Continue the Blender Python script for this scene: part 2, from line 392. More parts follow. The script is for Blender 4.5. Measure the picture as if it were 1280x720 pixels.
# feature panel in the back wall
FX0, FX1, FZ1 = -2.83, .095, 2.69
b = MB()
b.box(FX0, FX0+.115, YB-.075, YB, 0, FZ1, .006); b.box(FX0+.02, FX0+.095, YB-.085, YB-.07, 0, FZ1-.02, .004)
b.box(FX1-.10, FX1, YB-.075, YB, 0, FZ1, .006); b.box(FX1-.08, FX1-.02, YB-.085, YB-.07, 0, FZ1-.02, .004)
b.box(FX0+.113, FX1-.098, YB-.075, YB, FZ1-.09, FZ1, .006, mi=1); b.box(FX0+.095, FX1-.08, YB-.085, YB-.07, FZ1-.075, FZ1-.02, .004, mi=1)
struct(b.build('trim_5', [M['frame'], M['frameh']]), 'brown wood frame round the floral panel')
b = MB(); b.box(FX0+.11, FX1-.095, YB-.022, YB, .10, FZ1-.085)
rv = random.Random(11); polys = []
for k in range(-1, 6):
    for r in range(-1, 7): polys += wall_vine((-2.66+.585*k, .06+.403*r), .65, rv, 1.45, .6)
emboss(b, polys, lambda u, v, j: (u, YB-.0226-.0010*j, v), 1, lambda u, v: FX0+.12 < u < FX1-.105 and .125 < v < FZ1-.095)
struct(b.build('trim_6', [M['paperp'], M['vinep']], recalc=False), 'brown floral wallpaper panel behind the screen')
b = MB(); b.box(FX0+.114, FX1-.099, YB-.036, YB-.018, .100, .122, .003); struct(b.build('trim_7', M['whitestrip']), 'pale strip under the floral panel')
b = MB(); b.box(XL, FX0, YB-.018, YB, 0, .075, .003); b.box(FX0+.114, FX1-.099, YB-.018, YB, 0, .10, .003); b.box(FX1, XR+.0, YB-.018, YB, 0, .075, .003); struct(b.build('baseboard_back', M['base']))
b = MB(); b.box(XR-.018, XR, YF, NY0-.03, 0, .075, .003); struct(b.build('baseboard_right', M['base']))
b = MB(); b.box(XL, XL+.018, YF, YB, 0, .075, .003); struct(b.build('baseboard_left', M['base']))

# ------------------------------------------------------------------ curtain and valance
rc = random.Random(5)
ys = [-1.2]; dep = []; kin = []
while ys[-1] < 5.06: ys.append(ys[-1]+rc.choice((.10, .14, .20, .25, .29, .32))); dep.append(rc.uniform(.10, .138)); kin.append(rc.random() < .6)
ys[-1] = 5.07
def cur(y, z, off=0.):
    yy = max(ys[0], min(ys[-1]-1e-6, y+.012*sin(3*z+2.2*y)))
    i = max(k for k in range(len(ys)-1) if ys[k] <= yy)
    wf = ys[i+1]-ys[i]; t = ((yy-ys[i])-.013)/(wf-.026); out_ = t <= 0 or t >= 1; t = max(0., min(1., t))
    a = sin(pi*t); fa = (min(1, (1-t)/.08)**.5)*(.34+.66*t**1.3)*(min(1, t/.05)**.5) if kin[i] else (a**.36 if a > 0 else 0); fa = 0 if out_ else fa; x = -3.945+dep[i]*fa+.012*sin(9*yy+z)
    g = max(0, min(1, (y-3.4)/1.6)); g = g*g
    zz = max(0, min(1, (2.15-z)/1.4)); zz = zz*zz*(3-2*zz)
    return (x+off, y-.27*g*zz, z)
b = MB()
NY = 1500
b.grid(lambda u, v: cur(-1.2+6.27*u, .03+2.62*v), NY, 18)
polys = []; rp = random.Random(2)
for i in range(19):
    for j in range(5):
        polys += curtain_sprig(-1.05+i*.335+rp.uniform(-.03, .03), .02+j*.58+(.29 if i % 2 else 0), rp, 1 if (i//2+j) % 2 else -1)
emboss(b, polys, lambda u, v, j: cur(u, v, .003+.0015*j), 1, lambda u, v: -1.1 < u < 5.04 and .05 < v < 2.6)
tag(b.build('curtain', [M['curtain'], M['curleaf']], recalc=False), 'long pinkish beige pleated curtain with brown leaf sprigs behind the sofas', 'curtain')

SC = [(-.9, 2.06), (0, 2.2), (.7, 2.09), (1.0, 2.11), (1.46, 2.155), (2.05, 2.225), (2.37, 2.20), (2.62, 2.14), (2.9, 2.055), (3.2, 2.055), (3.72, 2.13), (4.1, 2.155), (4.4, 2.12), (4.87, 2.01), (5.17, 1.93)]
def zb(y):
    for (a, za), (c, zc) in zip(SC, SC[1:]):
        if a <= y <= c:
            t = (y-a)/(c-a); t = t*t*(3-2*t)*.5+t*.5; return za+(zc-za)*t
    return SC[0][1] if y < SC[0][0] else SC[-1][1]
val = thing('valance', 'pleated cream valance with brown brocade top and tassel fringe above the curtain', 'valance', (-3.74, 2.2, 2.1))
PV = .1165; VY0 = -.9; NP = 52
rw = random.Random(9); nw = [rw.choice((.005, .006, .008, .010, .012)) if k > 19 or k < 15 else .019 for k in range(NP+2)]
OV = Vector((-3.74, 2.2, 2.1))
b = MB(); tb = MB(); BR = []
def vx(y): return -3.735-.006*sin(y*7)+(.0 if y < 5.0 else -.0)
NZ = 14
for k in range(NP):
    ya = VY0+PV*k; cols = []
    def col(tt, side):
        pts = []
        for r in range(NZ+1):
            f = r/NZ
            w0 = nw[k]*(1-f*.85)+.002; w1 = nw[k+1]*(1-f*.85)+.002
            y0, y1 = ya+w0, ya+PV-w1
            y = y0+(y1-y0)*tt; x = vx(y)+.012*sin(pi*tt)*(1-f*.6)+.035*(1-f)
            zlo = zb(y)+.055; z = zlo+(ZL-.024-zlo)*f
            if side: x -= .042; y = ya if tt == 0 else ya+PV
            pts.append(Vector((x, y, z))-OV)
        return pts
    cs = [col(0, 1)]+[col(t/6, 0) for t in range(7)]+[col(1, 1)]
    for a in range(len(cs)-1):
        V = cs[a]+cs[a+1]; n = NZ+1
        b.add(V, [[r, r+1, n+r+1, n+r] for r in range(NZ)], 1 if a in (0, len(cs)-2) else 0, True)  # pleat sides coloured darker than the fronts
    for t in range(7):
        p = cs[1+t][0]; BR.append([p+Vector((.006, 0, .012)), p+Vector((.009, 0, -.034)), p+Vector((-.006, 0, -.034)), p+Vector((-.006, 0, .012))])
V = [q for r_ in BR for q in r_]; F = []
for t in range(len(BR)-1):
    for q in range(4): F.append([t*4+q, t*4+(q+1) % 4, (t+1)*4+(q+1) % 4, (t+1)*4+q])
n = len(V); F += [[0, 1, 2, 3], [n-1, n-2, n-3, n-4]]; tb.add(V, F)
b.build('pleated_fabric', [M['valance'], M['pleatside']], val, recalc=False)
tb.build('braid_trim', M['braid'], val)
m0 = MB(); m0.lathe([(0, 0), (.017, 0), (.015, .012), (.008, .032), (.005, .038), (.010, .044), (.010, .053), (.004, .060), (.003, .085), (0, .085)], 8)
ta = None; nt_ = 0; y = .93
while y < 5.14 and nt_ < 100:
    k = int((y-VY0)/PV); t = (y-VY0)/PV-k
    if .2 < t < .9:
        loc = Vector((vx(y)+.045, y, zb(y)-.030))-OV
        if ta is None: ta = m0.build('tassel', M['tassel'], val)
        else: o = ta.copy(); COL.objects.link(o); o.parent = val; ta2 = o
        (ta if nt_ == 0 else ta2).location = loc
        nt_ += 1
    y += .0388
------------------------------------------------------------
■ What is required:
Emit only the lines from the one containing "V = cs[a]+cs[a+1]; n = NZ+1" through the one containing "n = len(V);", copied exactly.

■ Response to the task:
        V = cs[a]+cs[a+1]; n = NZ+1
        b.add(V, [[r, r+1, n+r+1, n+r] for r in range(NZ)], 1 if a in (0, len(cs)-2) else 0, True)  # pleat sides coloured darker than the fronts
    for t in range(7):
        p = cs[1+t][0]; BR.append([p+Vector((.006, 0, .012)), p+Vector((.009, 0, -.034)), p+Vector((-.006, 0, -.034)), p+Vector((-.006, 0, .012))])
V = [q for r_ in BR for q in r_]; F = []
for t in range(len(BR)-1):
    for q in range(4): F.append([t*4+q, t*4+(q+1) % 4, (t+1)*4+(q+1) % 4, (t+1)*4+q])
n = len(V); F += [[0, 1, 2, 3], [n-1, n-2, n-3, n-4]]; tb.add(V, F)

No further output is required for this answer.